What Kamala Harris can teach us about 21st century leadership
Kamala Harris is a force to be reckoned with, spending most of her career breaking the proverbial glass ceiling.
The daughter of Indian and Jamaican immigrants has created a long lists of first in her professional roles, and has plenty we can draw from her unique life experiences.
After high school, she attended Howard University, a prestigious and historically Black college in Washington, D.C., where she majored in political science and economics. Following this, Harris graduated with a law degree at the University of California, Hastings.
Her career has moved at full throttle after starting in the Alameda County District Attorney’s Office.
The 56-year-old became the district attorney (or the top prosecutor) of San Francisco and the first female and the first African American to serve as California’s attorney general, the top lawyer and law enforcement official in the US’ most populous state.
In 2017, Harris was sworn in to the US Senate — becoming the first Indian-American senator. Her latest milestone? Becoming the first woman and woman of colour to win the second highest US office — US vice president.
Here are several leadership qualities we can all learn from Harris:
Kamala Harris fights to get her voice heard
Numerous studies suggest men consistently interrupt women — something that Harris is having none of, even when pitted against someone more senior than she was at the time.
Last year, the world saw Harris assert herself when she turned to then vice president Mike Pence and said, “Mr. Vice President, I’m speaking,” when he talked over her during a vice-presidential debate.
When Pence continued to talk over her, Harris repeated, “I’m speaking.”
Harris demonstrates that great leaders stand up for themselves — albeit respectfully — and hold their ground. While this may be easier said than done, it’s a leaf worth taking out of her book.
The devil is in the details

In her 2019 memoir, “The Truth We Hold,” Harris described her leadership style as “sweating the small stuff” and “embracing the mundane” to create big change, said CNBC Make It.
She acknowledged that good leadership requires “vision and aspiration” and bold ideas to move people to action, but said, “it is often the mastery of the seemingly unimportant details, the careful execution of the tedious tasks, and the dedicated work done outside of the public eye that make the changes we seek possible.”
She used the case of Corinthian Colleges as an example of sweating the small stuff. While she was attorney general of California, Harris’ office sued Corinthian, one of the largest for-profit college chains in the nation, for defrauding students. When the government won the case, a judge ruled that Corinthian had to pay back more than 1.1 US billion dollars to students.
However, to get their money back or transfer to another school, students needed to complete some “complicated” paperwork and navigate the bureaucracy. Her office then created a step-by-step website to walk students through the complex process.

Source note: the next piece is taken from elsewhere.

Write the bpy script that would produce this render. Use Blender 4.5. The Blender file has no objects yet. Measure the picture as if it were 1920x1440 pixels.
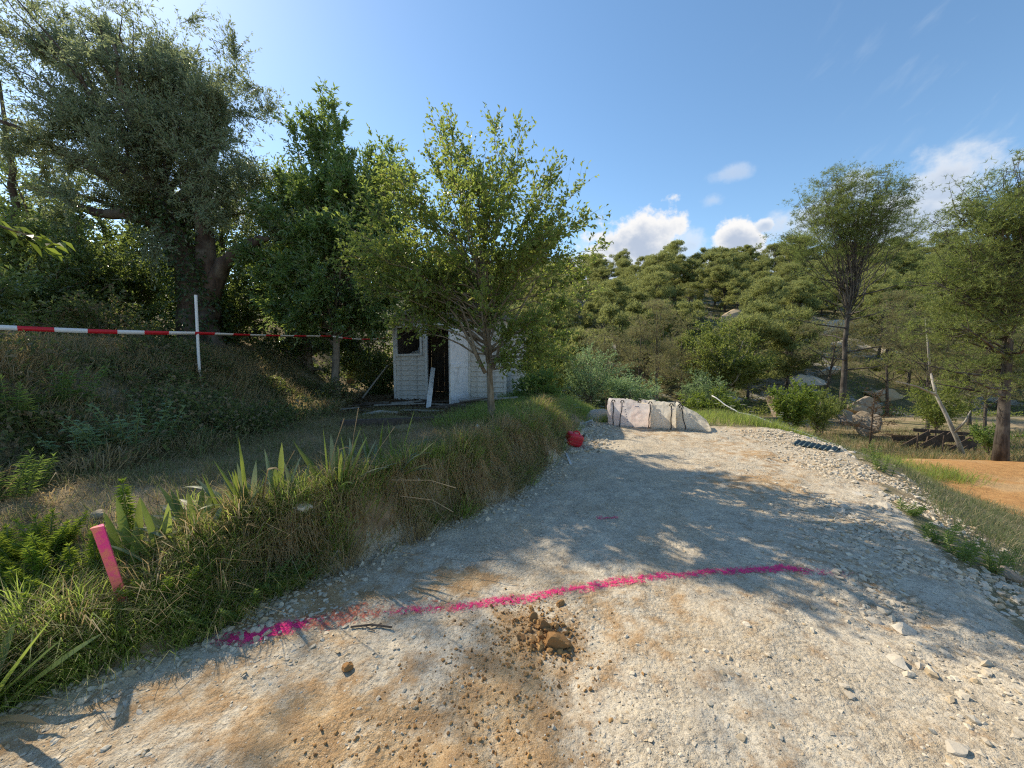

Throughout the development of the website, Harris said she would try to navigate the system herself — if she hit a snag, the developers would go back to the drawing board.
Don’t complain — act
The fundamental nature of leadership is to act, something that Harris embodies.
“My mother always used to say, ‘don’t sit around and complain about things, do something.’ I’ve tried to follow that advice every day and live by the example she set,” she said.
“So I did something. I devoted my life to making real the words carved in the US’ Supreme Court, Equal justice under law. And 30 years ago, I stood before a judge for the first time, breathed deep, and uttered the phrase that would truly guide my career and the rest of my career, Kamala Harris for the people,” she said during an appearance in Wilmington, Delaware.
Leading for diversity
As a mixed-race woman born to immigrant parents, Harris understands the stereotype that comes with being an immigrant, making her well poised to lead a country with the largest immigrant population in the world.
“She was a brown woman. She was a woman with a heavy accent. She was a woman who, many times, people would overlook her or not take her seriously,” said Harris of her mother during her presidential campaign.
Harris was taught to embrace both her Asian and Black identities from a young age, attending a Black Baptist church and a Hindu temple.
She had also spent time visiting her grandparents in India during the summer and studying at a public school in Quebec, Canada. Though moving to a French-speaking foreign city “was distressing, to say the least”, it exposed her to a lively multicultural community.
Harris later went on to study at a historically black college.
“My mother understood very well that she was raising two black daughters,” Harris had written in her autobiography, “and she was determined to make sure we would grow into confident, proud black women.”
Similarly, today’s leaders need to understand different perspectives, experiences, and habits of leading organisations or groups of people who practice different religions, have different sexual orientations, economic backgrounds, and political perspectives to lead successfully.